STATED GOAL:
Find all lines in the records that include the word "Blender", and copy them out.

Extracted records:
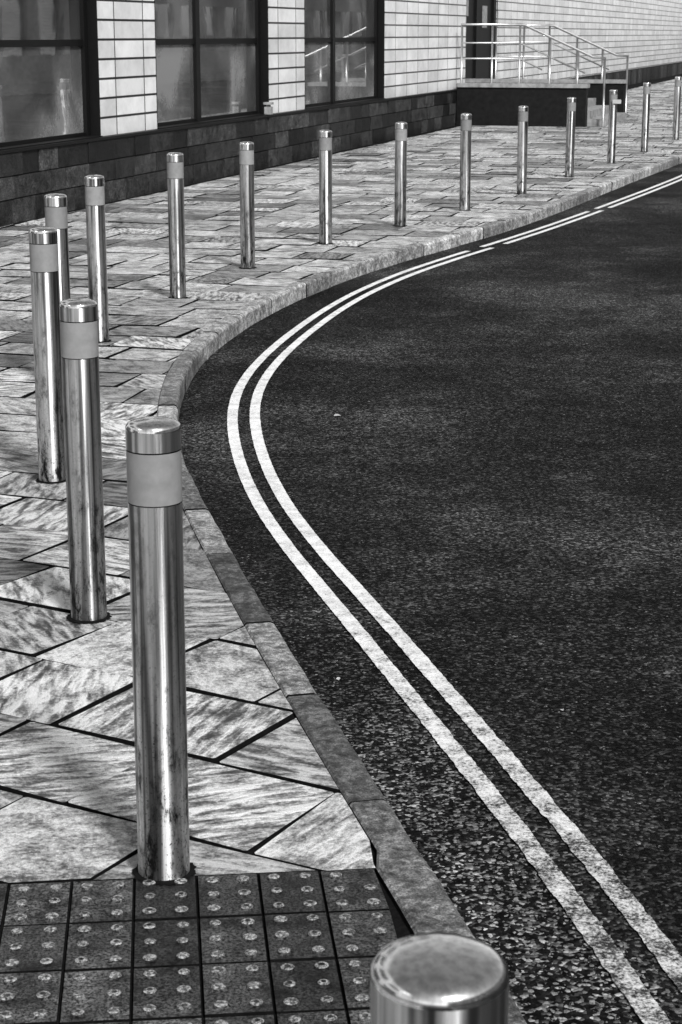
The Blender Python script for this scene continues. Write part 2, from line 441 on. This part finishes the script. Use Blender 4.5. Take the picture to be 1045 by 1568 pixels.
# ------------------------------------------------------------------ bollards
def bollard(x,y,h):
    R=.0567
    segs=[ # (points (r,z) , material)
     ([(0.0001,h),(.02,h-.0008),(.036,h-.003),(.047,h-.006),(.053,h-.0095),(.0562,h-.0145),(R,h-.021)],1),
     ([(R,h-.021),(R,h-.04),(R,h-.0615)],5),
     ([(R,h-.0615),(R-.0022,h-.0622)],3),
     ([(R-.0022,h-.0622),(R-.0022,h-.0645)],3),
     ([(R-.0004,h-.0645),(R-.0004,h-.172)],2),
     ([(R-.0004,h-.172),(R-.002,h-.1725),(R-.002,h-.1745)],3),
     ([(R-.0008,h-.1745),(R-.0008,.55*h),(R-.0008,.25*h),(R-.0008,-.02)],0),
     ([(R-.002,.0),(R+.012,-.004)],4),
    ]
    n=64;V=[];F=[];FM=[]
    for pts,m in segs:
        b=len(V)
        for (r,z) in pts:
            for t in range(n):
                rr=r
                if m==4 and r>R+.01: rr=r+random.uniform(-.004,.004)
                V.append((rr*math.cos(t*2*math.pi/n),rr*math.sin(t*2*math.pi/n),z if m!=4 else (.004 if r<R+.01 else .0)))
        for lv in range(len(pts)-1):
            for t in range(n):
                F.append((b+lv*n+t,b+(lv+1)*n+t,b+(lv+1)*n+(t+1)%n,b+lv*n+(t+1)%n)); FM.append(m)
    o=mesh_obj('bollard',V,F,[M_steel,M_cap,M_band,M_dark,M_mortar,M_capside],fm=FM,smooth=True)
    o.location=(x,y,0.002); o.rotation_euler=(random.uniform(-.004,.004),random.uniform(-.004,.004),random.uniform(0,6))
    return o
BL=[(0.08,1.385,1.035),(-0.384,3.721,1.003),(-0.786,5.543,0.995),(-1.176,7.386,1.024),(-1.432,9.45,0.985),(-1.43,10.937,0.97),(-1.123,12.796,0.985),(-0.724,14.497,0.963),(-0.133,16.219,0.967),(0.56,17.748,0.964),(1.276,19.364,0.978),(2.052,21.384,0.979),(2.901,23.974,0.989),(3.796,26.561,1.01),(4.69,29.258,1.04),(5.749,32.553,1.06)]
bol=[bollard(*b) for b in BL]
V=[];F=[]; box(V,F,-.02,.10,-.075,-.066,.82,.875)
s_=mesh_obj('notice_plate',V,F,simple('notice_white',.4,.4)); s_.parent=bol[13]; bol[13].rotation_euler=(0,0,0)

# ------------------------------------------------------------------ building (local frame: x along wall, y = into wall, z up)
bld=empty('tiled_building',(-3.25,18.0,0)); wa=math.atan2(1,WK)
bld.rotation_euler=(0,0,wa)
def uvbox(name,boxes,mat,parent):
    V=[];F=[];UVs=[]
    for (x0,x1,y0,y1,z0,z1) in boxes:
        for quad in ([(x0,y0,z0),(x1,y0,z0),(x1,y0,z1),(x0,y0,z1)],[(x1,y1,z0),(x0,y1,z0),(x0,y1,z1),(x1,y1,z1)],
                     [(x0,y1,z0),(x0,y0,z0),(x0,y0,z1),(x0,y1,z1)],[(x1,y0,z0),(x1,y1,z0),(x1,y1,z1),(x1,y0,z1)],
                     [(x0,y0,z1),(x1,y0,z1),(x1,y1,z1),(x0,y1,z1)],[(x0,y1,z0),(x1,y1,z0),(x1,y0,z0),(x0,y0,z0)]):
            b=len(V); V+=quad; F.append((b,b+1,b+2,b+3))
            for q in quad: UVs.append((q[0]+q[1]*1.0-2.97+85.5,q[2]-.68+20.45))
    return mesh_obj(name,V,F,mat,uvs=UVs,parent=parent)
PZ=.69; TOP=9.2
wins=[(-19.5,-15.2),(-13.6,-9.3),(-7.7,-3.4),(-1.8,2.5),(4.2,8.5),(10.24,15.0)]
END=21.8
tiles=[];x=-26
for (a,b) in wins:
    tiles.append((x,a,0,.35,PZ,TOP)); x=b
    tiles.append((a,b,0,.35,3.15,4.6)); tiles.append((a,b,0,.35,7.0,TOP))
tiles.append((x,END,0,.35,PZ,TOP))
uvbox('tile_cladding',tiles,M_tile,bld)
fr=[];gl=[]
for (a,b) in wins:
    for (z0,z1,tr) in ((PZ,3.15,1.67),(4.6,7.0,5.6)):
        mid=(a+b)/2-.38
        y0,y1=.13,.19
        fr+=[(a,a+.10,y0-.02,y1,z0,z1),(b-.10,b,y0-.02,y1,z0,z1),(mid-.07,mid+.07,y0-.02,y1,z0,z1)]
        for (p,q) in ((a+.10,mid-.07),(mid+.07,b-.10)):
            fr+=[(p,q,y0,y1,z0,z0+.05),(p,q,y0,y1,z1-.08,z1),(p,q,y0,y1,tr-.035,tr+.035)]
            for (w0,w1) in ((z0+.05,tr-.035),(tr+.035,z1-.08)): gl.append((p,q,y0+.025,y0+.035,w0,w1))
        fr+=[(b-.012,b-.002,-.004,y0-.022,z0,z1),(a+.002,a+.012,-.004,y0-.022,z0,z1)]
        fr.append((a+.013,b-.013,-.03,y0-.022,z0-.03,z0+.012))
uvbox('window_frames',fr,M_dark,bld); uvbox('window_panes',gl,M_glass,bld)
uvbox('interior_lining',[(-25,END-.5,.6,.7,PZ,TOP-.5)],M_dark,bld)
def plinth(name,x0,x1,y,top,rows):
    V=[];F=[];rn=[]
    hh=(top-.03)/rows
    for r in range(rows):
        x=x0+random.uniform(-.3,0)
        while x<x1:
            L=random.uniform(.4,.85); a=max(x,x0); b=min(x+L-.012,x1)
            if b-a>.05:
                d=random.uniform(0,.018)
                box(V,F,a,b,y-.05-d,y+.3,r*hh+.006-(.3 if r==0 else 0),(r+1)*hh-.006); rn+=[random.random()**1.5]*8
            x+=L
    mesh_obj(name,V,F,M_plinth,attr={'rnd':rn},parent=bld)
    uvbox(name+'_backing',[(x0,x1,y-.03,y+.32,-.2,top-.03),(x0,x1,y-.075,y+.32,top-.03,top)],M_dark,bld)
plinth('plinth_stones',-26,END,0,PZ,3)
uvbox('far_wing_tiles',[(29.5,100,.8,1.2,.45,TOP),(END,29.5,.8,1.2,3.0,TOP),(END-.35,END-.002,.351,1.2,PZ,TOP)],M_tile,bld)
plinth('far_plinth',29.6,100,.8,.45,1)
uvbox('entrance_door_frame',[(END+.02,22.4,.85,1.0,.6,3.0),(24.5,24.8,.85,1.0,.6,3.0),(27.1,27.4,.85,1.0,.6,3.0),(29.2,29.49,.85,1.0,.6,3.0),(22.4,24.5,.87,.98,2.7,3.0),(24.8,27.1,.87,.98,2.7,3.0),(27.4,29.2,.87,.98,2.7,3.0)],M_dark,bld)
uvbox('entrance_door_leaves',[(22.4,24.5,.9,.93,.6,2.7),(24.8,27.1,.9,.93,.6,2.7),(27.4,29.2,.9,.93,.6,2.7)],M_dark,bld)
uvbox('entry_panel',[(25.2,26.2,.86,.899,2.15,2.5),(25.5,25.9,.86,.899,1.75,2.0),(28.0,28.4,.86,.899,1.9,2.4)],M_conc,bld)
uvbox('roof_parapet',[(-26,END,-.06,.5,TOP,TOP+.25),(END,100,.74,1.4,TOP,TOP+.25),(-26,100,.5,14,TOP-.2,TOP-.05)],M_conc,bld)
uvbox('rear_walls',[(-26,-25.6,.352,14,-.2,TOP),(99.6,100,1.201,14,-.2,TOP),(-25.6,99.6,13.7,14,-.2,TOP)],M_conc,bld)
V=[];F=[]; box(V,F,8.2,8.3,-.12,-.03,.70,.80); box(V,F,8.225,8.275,-.10,-.05,.8,.83); box(V,F,8.19,8.31,-.13,-.02,.83,.86)
mesh_obj('sill_light',V,F,M_conc,parent=bld)

# ------------------------------------------------------------------ entrance steps & rail
ent=empty('entrance_steps',(-3.25,18.0,0)); ent.rotation_euler=(0,0,wa)
S0=20.6; D=2.65; LH=.74
uvbox('cheek_wall',[(S0,S0+.28,-D,-.08,-.2,LH-.002)],M_blackwall,ent)
uvbox('cheek_coping',[(S0-.03,S0+.31,-D-.03,-.08,LH,LH+.075)],M_conc,ent)
uvbox('far_cheek_wall',[(S0+3.6,S0+3.88,-D-.3,.8-.002,-.2,LH-.002)],M_blackwall,ent)
uvbox('far_cheek_coping',[(S0+3.57,S0+3.91,-D-.33,.79,LH,LH+.075)],M_conc,ent)
st=[(S0+.281,S0+3.599,-1.7,.79,-.2,LH-.01)]
nst=4
for k in range(nst):
    st.append((S0+.281,S0+3.599,-1.7-(k+1)*.33,-1.7-k*.33-.001,-.2,LH-.01-(k+1)*LH/(nst+1)))
uvbox('treads',st,M_conc,ent)
def tube(pts,r,V,F,n=10):
    pts=[Vector(p) for p in pts]; prev=None
    for i,p in enumerate(pts):
        t=(pts[min(i+1,len(pts)-1)]-pts[max(i-1,0)]).normalized()
        a=t.cross(Vector((.3,.9,.1))).normalized(); b_=t.cross(a).normalized(); b=len(V)
        for k in range(n):
            q=p+(a*math.cos(k*2*math.pi/n)+b_*math.sin(k*2*math.pi/n))*r; V.append(q)
        if prev is not None:
            for k in range(n): F.append((prev+k,prev+(k+1)%n,b+(k+1)%n,b+k))
        else: F.append(tuple(b+k for k in range(n)))
        prev=b
    F.append(tuple(prev+k for k in reversed(range(n))))
hr=empty('handrail',(-3.25,18.0,0)); hr.rotation_euler=(0,0,wa)
V=[];F=[]
for sx,zb in ((S0+.14,LH+.07),(S0+3.74,LH+.07)):
    zt=LH+1.2
    tube([(sx,.0-.12,zt),(sx,-1.3,zt),(sx,-1.4,zt-.02),(sx,-2.75,zt-.62),(sx,-3.0,zt-.64)],.024,V,F)
    tube([(sx,-.12,zt-.35),(sx,-1.3,zt-.35),(sx,-2.6,zt-.92)],.016,V,F)
    tube([(sx,-.12,zt-.65),(sx,-1.3,zt-.65),(sx,-1.75,zt-.86)],.016,V,F)
    for yy,zz in ((-.14,zt),(-.75,zt),(-1.3,zt),(-1.9,zt-.25),(-2.45,zt-.49)): tube([(sx,yy,zb),(sx,yy,zz)],.022,V,F)
    tube([(sx,-2.98,-.0),(sx,-2.98,zt-.64)],.022,V,F)
mesh_obj('rails',V,F,M_rail,smooth=True,parent=hr)

# ------------------------------------------------------------------ street opposite (beyond the right edge of the photo)
op=empty('office_building',(10+3.2,0,0)); op.rotation_euler=(0,0,wa)
uvbox('walls',[(-30,110,-10,-.3,-.2,1.0)],M_conc,op)
ws=[];gs=[]
for fl in range(2):
    z=1.0+fl*3.1
    ws.append((-30,110,-10,-.3,z+2.0,z+3.1))
    gs.append((-30,110,-9.8,-.45,z,z+2.0))
    for i in range(47): ws.append((-30+i*3,-30+i*3+1.1,-9.9,-.32,z,z+2.0))
uvbox('storeys',ws,M_brick,op); uvbox('glazing',gs,M_glass,op)
op2=empty('opposite_pavement',(10,0,0)); op2.rotation_euler=(0,0,wa)
uvbox('slabs',[(-40,115,-3.3,-.15,-.2,0.0)],M_conc,op2); uvbox('kerb_edge',[(-40,115,-.148,0,-.2,.004)],M_conc,op2)

# ------------------------------------------------------------------ litter
V=[];F=[]
def leaf(x,y,s):
    z=road_z(y)+.004; a=random.uniform(0,6.28); b=len(V); n=7
    for k in range(n):
        rr=s*random.uniform(.5,1.1); V.append((x+rr*math.cos(a+k*6.283/n),y+rr*1.3*math.sin(a+k*6.283/n),z+random.uniform(0,.004)))
    F.append(tuple(range(b,b+n)))
for (x,y,s) in [(-.02,9.2,.024),(.6,4.75,.007),(-.01,5.0,.009)]: leaf(x,y,s)
mesh_obj('fallen_leaves',V,F,simple('pale_leaf',.4,.6))

# ------------------------------------------------------------------ light
w=bpy.data.worlds.new('World'); scn.world=w; w.use_nodes=True; t=w.node_tree; t.nodes.clear()
sky=t.nodes.new('ShaderNodeTexSky'); sky.sky_type='NISHITA'; sky.sun_disc=False
EL,AZ=math.radians(42),math.radians(155)   # azimuth from +Y toward +X
sky.sun_elevation=EL; sky.sun_rotation=AZ
bw=t.nodes.new('ShaderNodeRGBToBW'); bg=t.nodes.new('ShaderNodeBackground'); ou=t.nodes.new('ShaderNodeOutputWorld')
t.links.new(sky.outputs[0],bw.inputs[0]); t.links.new(bw.outputs[0],bg.inputs[0]); t.links.new(bg.outputs[0],ou.inputs[0])
bg.inputs[1].default_value=.15
sd=bpy.data.lights.new('sun','SUN'); sd.energy=5.0; sd.angle=math.radians(9); so=bpy.data.objects.new('sun',sd); scn.collection.objects.link(so)
dirv=Vector((math.sin(AZ)*math.cos(EL),math.cos(AZ)*math.cos(EL),math.sin(EL)))
so.rotation_euler=dirv.to_track_quat('Z','Y').to_euler()
# ------------------------------------------------------------------ camera
cd=bpy.data.cameras.new('camera'); co=bpy.data.objects.new('camera',cd); scn.collection.objects.link(co)
co.location=(0,0,1.763); co.rotation_euler=(math.pi/2-.2515,0,0)
cd.sensor_fit='VERTICAL'; cd.sensor_height=36; cd.sensor_width=24; cd.lens=2850/1568*36; cd.clip_start=.1; cd.clip_end=3000
cd.dof.use_dof=True; cd.dof.focus_distance=6; cd.dof.aperture_fstop=22
scn.camera=co
scn.view_settings.view_transform='Standard'; scn.view_settings.look='None'; scn.view_settings.exposure=0
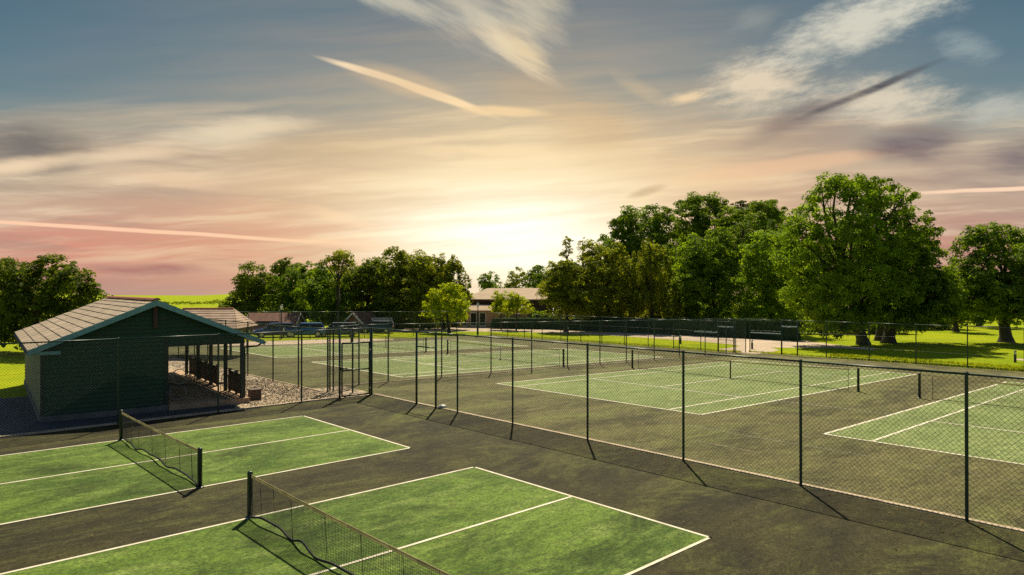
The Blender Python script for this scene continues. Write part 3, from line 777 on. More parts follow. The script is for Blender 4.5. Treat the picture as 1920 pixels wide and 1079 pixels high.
for y in (.06, 2.33, 4.63, 6.89, 9.16):
    mb = MB(); mb.box((XV-.065, y-.065, PL), (XV+.065, y+.065, 2.295 if y > 1 else 2.258)); mb.build('veranda_post', 'darkwood', hut, bevel=.008)
# stepped tile courses, each lapped on the one below
def tiled(name, xa, za, xb, zb, y0, y1, n, m, parent, tile_w=.30):
    """courses from eave (xa, za) up to ridge (xb, zb)"""
    mb = MB(); dirv = Vector((xb-xa, 0, zb-za)); L = dirv.length; dirv /= L
    nr = Vector((-dirv.z, 0, dirv.x)) if xb > xa else Vector((dirv.z, 0, -dirv.x))
    if nr.z < 0: nr = -nr
    nt_ = int((y1-y0)/tile_w); w = (y1-y0)/nt_
    rr = random.Random(5)
    for i in range(n):
        p = Vector((xa, 0, za))+dirv*(L*i/n); q = Vector((xa, 0, za))+dirv*(L*(i+1)/n+(.05 if i < n-1 else 0))
        sh = w*.5 if i % 2 else 0
        for k in range(nt_+(1 if sh else 0)):
            ya = max(y0, y0+k*w-sh); yb = min(y1, y0+(k+1)*w-sh)
            if yb-ya < .03: continue
            j = rr.uniform(-.004, .006)
            ya += .004; yb -= .004
            a, b = p+nr*(.034+j), q+nr*(.006+j)
            vs = [Vector((a.x, ya, a.z)), Vector((a.x, yb, a.z)), Vector((b.x, yb, b.z)), Vector((b.x, ya, b.z)),
                  Vector((p.x, ya, p.z)), Vector((p.x, yb, p.z)), Vector((q.x, yb, q.z)), Vector((q.x, ya, q.z))]
            f = [(0,3,2,1),(0,1,5,4),(1,2,6,5),(3,0,4,7)] if xb > xa else [(0,1,2,3),(4,5,1,0),(5,6,2,1),(7,4,0,3)]
            mb.add(vs, f)
    return mb.build(name, m, parent)
def roofslab(xa, za, xb, zb, y0, y1, th, name, m, parent):
    mb = MB(); vs = []
    for y in (y0, y1): vs += [Vector((xa, y, za)), Vector((xb, y, zb)), Vector((xb, y, zb-th)), Vector((xa, y, za-th))]
    mb.add(vs, [(0,1,2,3),(7,6,5,4),(0,4,5,1),(1,5,6,2),(2,6,7,3),(3,7,4,0)]); return mb.build(name, m, parent)
roofslab(X0, EAVE-.045, AX, APEX-.045, Y0+.03, Y1, .07, 'roof_deck', 'darkwood', hut)
roofslab(X1-.02, EAVE-.045, AX, APEX-.045, Y0+.03, Y1, .07, 'roof_deck', 'darkwood', hut)
tiled('roof', X0-.04, EAVE-.05, AX, APEX-.035, Y0, Y1, 12, 'tile', hut)
tiled('roof', X1+.03, EAVE-.05, AX, APEX-.035, Y0, Y1, 12, 'tile', hut)
mb = MB()
for k in range(27):
    y = Y0+.45*k; y2 = min(Y1, y+.445)
    if y2 <= y: continue
    vs = []
    for yy in (y, y2): vs += [(AX+.13*math.cos(a), yy, APEX-.02+.08*math.sin(a)) for a in (math.pi, 2.3, math.pi/2, .85, 0)]
    mb.add(vs, [(i, i+5, i+6, i+1) for i in range(4)]+[(0,1,2,3,4),(9,8,7,6,5)])
mb.build('ridge_tiles', 'ridge', hut)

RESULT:
The Blender Python script for this scene continues. Write part 2, from line 441 on. This part finishes the script. Use Blender 4.5. Take the picture to be 1045 by 1568 pixels.
The Blender Python script for this scene continues. Write part 3, from line 777 on. More parts follow. The script is for Blender 4.5. Treat the picture as 1920 pixels wide and 1079 pixels high.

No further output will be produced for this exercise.